*OBJECTIVE:*
Pictures stay out of the copy. Please reproduce only the lines between the one holding "Build this scene" and the one holding "COL = scene.collection", inclusive.

Raw records

┄┄┄┄┄┄

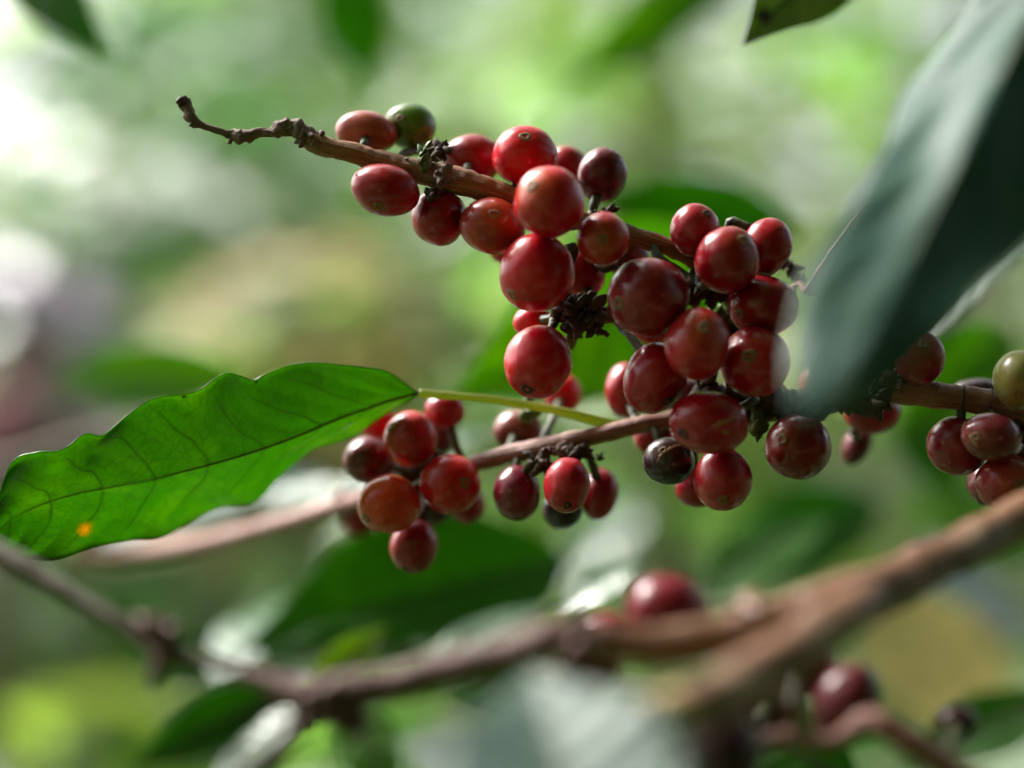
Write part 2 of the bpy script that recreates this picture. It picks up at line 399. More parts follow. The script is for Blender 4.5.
knot(790, 268, .353, 9, 24, 17, bA)
knot(800, 280, .352, 7, 10, 171, bA, 'node_green', 1, .4, 'green_bract')
# short dead spur between the upper cherries
bC, ptsC = branch('spur_twig', [(556, 318, .343, 5), (575, 314, .344, 8), (600, 314, .346, 8), (630, 316, .350, 8), (665, 305, .354, 8), (700, 290, .352, 7), (716, 288, .350, 6)],
    M['bark_tip'], 'short dark spur with crusty dry bracts above the lone hanging cherry', 'twig', rough=.25)
knot(583, 314, .342, 20, 130, 18, bC, stretch=1.3, piece=.17)
knot(566, 305, .343, 12, 60, 19, bC, stretch=1.0, piece=.22)
knot(597, 328, .342, 9, 26, 20, bC, piece=.3)
knot(572, 338, .346, 8, 8, 201, bC, 'node_green', 1, .5, 'green_bract')
# second branch, through the middle of the picture
bB, ptsB = branch('fruiting_branch', [(1110, 428, .340, 17), (1040, 414, .341, 15), (985, 402, .342, 13.5), (940, 396, .343, 13), (900, 389, .344, 15), (860, 392, .347, 14), (820, 402, .349, 13), (785, 408, .350, 12), (740, 415, .353, 10), (690, 418, .354, 9), (645, 424, .353, 9),
    (600, 434, .353, 9), (560, 443, .354, 9.5), (520, 452, .357, 9.5), (480, 462, .361, 8), (430, 478, .372, 8), (380, 494, .385, 8), (335, 508, .40, 9), (280, 524, .418, 9.5), (215, 541, .44, 10), (150, 552, .465, 10), (80, 556, .49, 8)],
    M['bark_red'], 'long reddish brown branch running level behind the leaf stalk and the lower clusters', rough=.09)
knot(893, 378, .343, 15, 50, 21, bB, 'bark_tip', 1.2, .3)
knot(868, 398, .343, 16, 50, 22, bB, stretch=1.5)
knot(835, 398, .345, 16, 60, 23, bB, stretch=1.5)
knot(800, 405, .346, 16, 60, 24, bB, stretch=1.5)
knot(769, 398, .348, 18, 70, 25, bB)
knot(742, 402, .350, 18, 60, 26, bB)
knot(760, 428, .345, 9, 12, 27, bB, 'node_green', 1, .55, 'green_bract')
knot(805, 422, .344, 10, 26, 28, bB)
knot(885, 360, .347, 14, 30, 281, bB, 'node_green', 1, .35, 'green_bract')
knot(540, 461, .349, 12, 50, 29, bB, stretch=1.1)
knot(556, 451, .349, 9, 20, 30, bB, 'bark_tip')
knot(575, 452, .350, 12, 30, 31, bB)
knot(600, 457, .352, 5, 10, 32, bB)
knot(528, 410, .358, 10, 14, 321, bB, 'node_green', 1, .4, 'green_bract')
knot(425, 480, .372, 26, 60, 33, bB)
knot(345, 505, .398, 12, 26, 34, bB, 'bark_red')
knot(1030, 430, .345, 22, 50, 35, bB)
def ring(px, py, z, r_px, parent, mat):      # leaf scar: a thin raised ring round the branch
    i = min(range(len(ptsB)), key=lambda k: (ptsB[k] - P(px, py, z)).length)
    c = ptsB[i]; t = (ptsB[i + 1] - ptsB[i - 1]).normalized(); s1 = t.orthogonal().normalized(); s2 = t.cross(s1); r = r_px * S(z)
    V, F = [], []
    for a in range(28):
        d = s1 * math.cos(a / 28 * 2 * math.pi) + s2 * math.sin(a / 28 * 2 * math.pi)
        for b in range(6):
            e = b / 6 * 2 * math.pi; V.append(c + d * (r + math.cos(e) * r * .07) + t * math.sin(e) * r * .10)
    for a in range(28):
        for b in range(6): F.append((a * 6 + b, a * 6 + (b + 1) % 6, ((a + 1) % 28) * 6 + (b + 1) % 6, ((a + 1) % 28) * 6 + b))
    return link_mesh('leaf_scar', V, F, mat, parent)
ring(960, 398, .343, 13.5, bB, M['node']); ring(988, 402, .342, 13.7, bB, M['node']); ring(935, 395, .343, 13.4, bB, M['bark_tip'])
# thick front branch with the sawn stub
bD, ptsD = branch('woody_branch', [(1120, 458, 0.3040, 22), (1060, 496, 0.2990, 22), (1000, 530, 0.2920, 22), (940, 560, 0.2820, 23), (890, 585, 0.2760, 27), (850, 600, 0.2710, 29), (800, 612, 0.2680, 23), (750, 627, 0.2660, 21), (700, 640, 0.2640, 22), (650, 645, 0.2620, 19),
    (600, 640, 0.2600, 18), (560, 640, 0.2600, 19)], M['bark_front'], 'thick orange brown woody branch crossing low in front of everything', rough=.08, nscale=160)
_, ptsD2 = branch('plum_shoot', [(585, 641, 0.2600, 18), (550, 640, 0.2600, 21), (500, 655, 0.2610, 18), (450, 668, 0.2620, 18), (400, 681, 0.2630, 18), (350, 692, 0.2630, 19), (310, 697, 0.2630, 22), (275, 684, 0.2640, 12), (240, 672, 0.2660, 7)],
    M['bark_dull'], None, parent=bD, rough=.09, nscale=170)
_, ptsD3 = branch('thin_shoot', [(250, 675, 0.2655, 7.5), (205, 662, 0.2680, 8), (168, 652, 0.2700, 13), (140, 638, 0.2720, 8.5), (100, 613, 0.2750, 9), (55, 586, 0.2790, 10), (10, 560, 0.2830, 12), (-50, 530, 0.2890, 12)],
    M['bark_grey'], None, parent=bD, rough=.1, nscale=170)
st, ptsS = branch('side_stub', [(872, 598, .266, 20), (845, 616, .260, 25), (805, 642, .254, 26), (765, 668, .248, 27), (720, 695, .242, 28), (680, 711, .238, 28)],
    M['bark_front'], None, parent=bD, rough=.10, nscale=160)
branch('sawn_end', [(690, 708, .239, 27.5), (655, 721, .236, 28), (632, 727, .234, 26), (622, 729, .233, 16)], M['bark_cut'], None, parent=bD, rough=.10, nscale=160)
branch('side_shoot', [(318, 700, 0.2630, 14), (300, 725, 0.2610, 10), (270, 755, 0.2580, 9), (235, 790, 0.2550, 9)], M['bark_grey'], None, parent=bD)
knot(320, 705, 0.2610, 26, 14, 36, bD, 'bark_dull', 1.0, .4)
knot(166, 648, 0.2690, 18, 16, 37, bD, 'bark_dull', 1.0, .38)
knot(170, 628, 0.2700, 9, 8, 38, bD, 'bark_dull', .5, .5)
knot(572, 640, 0.2580, 26, 14, 39, bD, 'bark_dull', 1.3, .4)
knot(745, 612, 0.2660, 14, 8, 40, bD, 'bark_front', 1.3, .5)
# lower right twig
bE, ptsE = branch('bare_twig', [(1000, 800, 0.2660, 15), (950, 768, 0.2680, 15), (905, 738, 0.2700, 15), (872, 722, 0.2720, 14), (830, 742, 0.2740, 9), (790, 738, 0.2760, 10), (755, 742, 0.2780, 9), (720, 752, 0.2800, 8)],
    M['bark_red'], 'thin pinkish brown twig bent under the darkest shrivelled cherries', 'twig', rough=.1)
branch('side_shoot', [(800, 742, 0.2760, 5), (790, 710, 0.2750, 5), (765, 690, 0.2740, 5), (745, 668, 0.2730, 5)], M['bark_red'], None, parent=bE)
# far thin twig at left and mid-distance twigs
bF, ptsF = branch('bare_twig', [(-40, 470, .60, 5), (20, 458, .58, 6), (70, 440, .56, 6), (120, 425, .54, 4), (175, 410, .52, 3)], M['bark_grey'], 'faint grey twig poking out behind the broad lit leaf', 'twig')

# ------------------------------------------------------------------ CHERRIES
BR, DR, WI, BK, GR, OR = (.50, .003, .013), (.28, .0025, .009), (.10, .004, .010), (.022, .007, .009), (.075, .16, .010), (.52, .040, .010)
GA, GB, GC, GD, GE = ('cherries along the upper branch', 'cherries in the central cluster', 'cherries in the two lower middle clusters', 'blurred cherries round the woody branch', 'cherries at the outer branch')
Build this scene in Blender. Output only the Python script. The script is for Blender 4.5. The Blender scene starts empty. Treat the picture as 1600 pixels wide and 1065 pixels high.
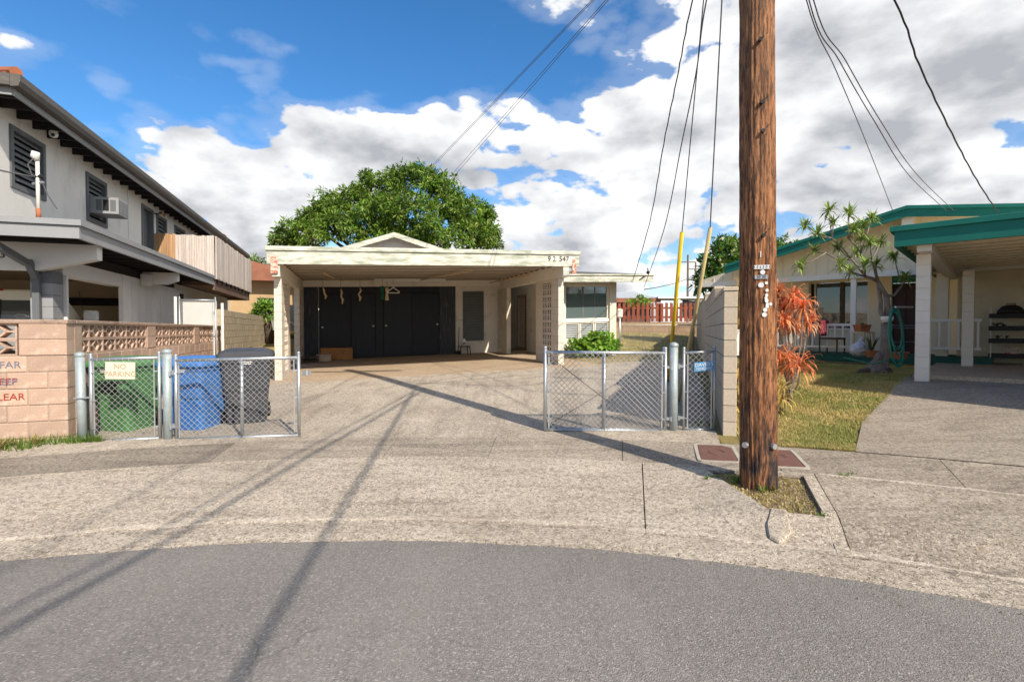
import bpy, math, random
from mathutils import Vector, Matrix
R = math.radians
rng = random.Random(7)
scene = bpy.context.scene
COL = scene.collection

# ---------------------------------------------------------------- camera, sky, sun, exposure
CAM = Vector((0, 0, 1.5)); PITCH = R(1.2)
cd = bpy.data.cameras.new('camera'); cam = bpy.data.objects.new('camera', cd); COL.objects.link(cam)
cam.location = CAM; cam.rotation_euler = (R(90) - PITCH, 0, 0)
cd.sensor_width = 36; cd.lens = 18; cd.clip_end = 3000; cd.clip_start = .05
scene.camera = cam
scene.render.engine = 'CYCLES'; scene.cycles.max_bounces = 12; scene.cycles.diffuse_bounces = 5
scene.view_settings.view_transform = 'Standard'; scene.view_settings.look = 'None'
scene.view_settings.gamma = 1; scene.view_settings.use_curve_mapping = False
scene.view_settings.exposure = 1.6

SUN_EL = R(38.8); SUN_AZ = (0.571, -0.821)
world = bpy.data.worlds.new('World'); scene.world = world; world.use_nodes = True
wn = world.node_tree.nodes; wl = world.node_tree.links
for n in list(wn): wn.remove(n)
def wnode(t, **kw):
    n = wn.new(t)
    for k, v in kw.items(): setattr(n, k, v)
    return n
def wmath(op, a, b=None, c=None, clamp=False):
    n = wn.new('ShaderNodeMath'); n.operation = op; n.use_clamp = clamp
    for i, x in enumerate((a, b, c)):
        if x is None: continue
        if isinstance(x, (int, float)): n.inputs[i].default_value = x
        else: wl.new(x, n.inputs[i])
    return n.outputs[0]
def wrange(v, a, b, c=0, d=1, smooth=True):
    n = wn.new('ShaderNodeMapRange'); n.interpolation_type = 'SMOOTHSTEP' if smooth else 'LINEAR'
    wl.new(v, n.inputs[0])
    for i, x in enumerate((a, b, c, d)): n.inputs[i + 1].default_value = x
    return n.outputs[0]
sky = wnode('ShaderNodeTexSky', sky_type='NISHITA', sun_disc=False)
sky.sun_elevation = SUN_EL; sky.sun_rotation = math.atan2(SUN_AZ[0], SUN_AZ[1])
sky.air_density = 1.0; sky.dust_density = 0.25; sky.ozone_density = 4.0; sky.altitude = 50
hs = wnode('ShaderNodeHueSaturation'); hs.inputs['Saturation'].default_value = 1.25
wl.new(sky.outputs[0], hs.inputs['Color'])
bg1 = wnode('ShaderNodeBackground'); bg1.inputs[1].default_value = 0.060; wl.new(hs.outputs[0], bg1.inputs[0])
tc = wnode('ShaderNodeTexCoord'); sep = wnode('ShaderNodeSeparateXYZ'); wl.new(tc.outputs['Generated'], sep.inputs[0])
zc = wmath('MAXIMUM', sep.outputs[2], 0.0)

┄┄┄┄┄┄

*ANSWER FOR THE TASK:*
Build this scene in Blender. Output only the Python script. The script is for Blender 4.5. The Blender scene starts empty. Treat the picture as 1600 pixels wide and 1065 pixels high.
import bpy, math, random
from mathutils import Vector, Matrix
R = math.radians
rng = random.Random(7)
scene = bpy.context.scene
COL = scene.collection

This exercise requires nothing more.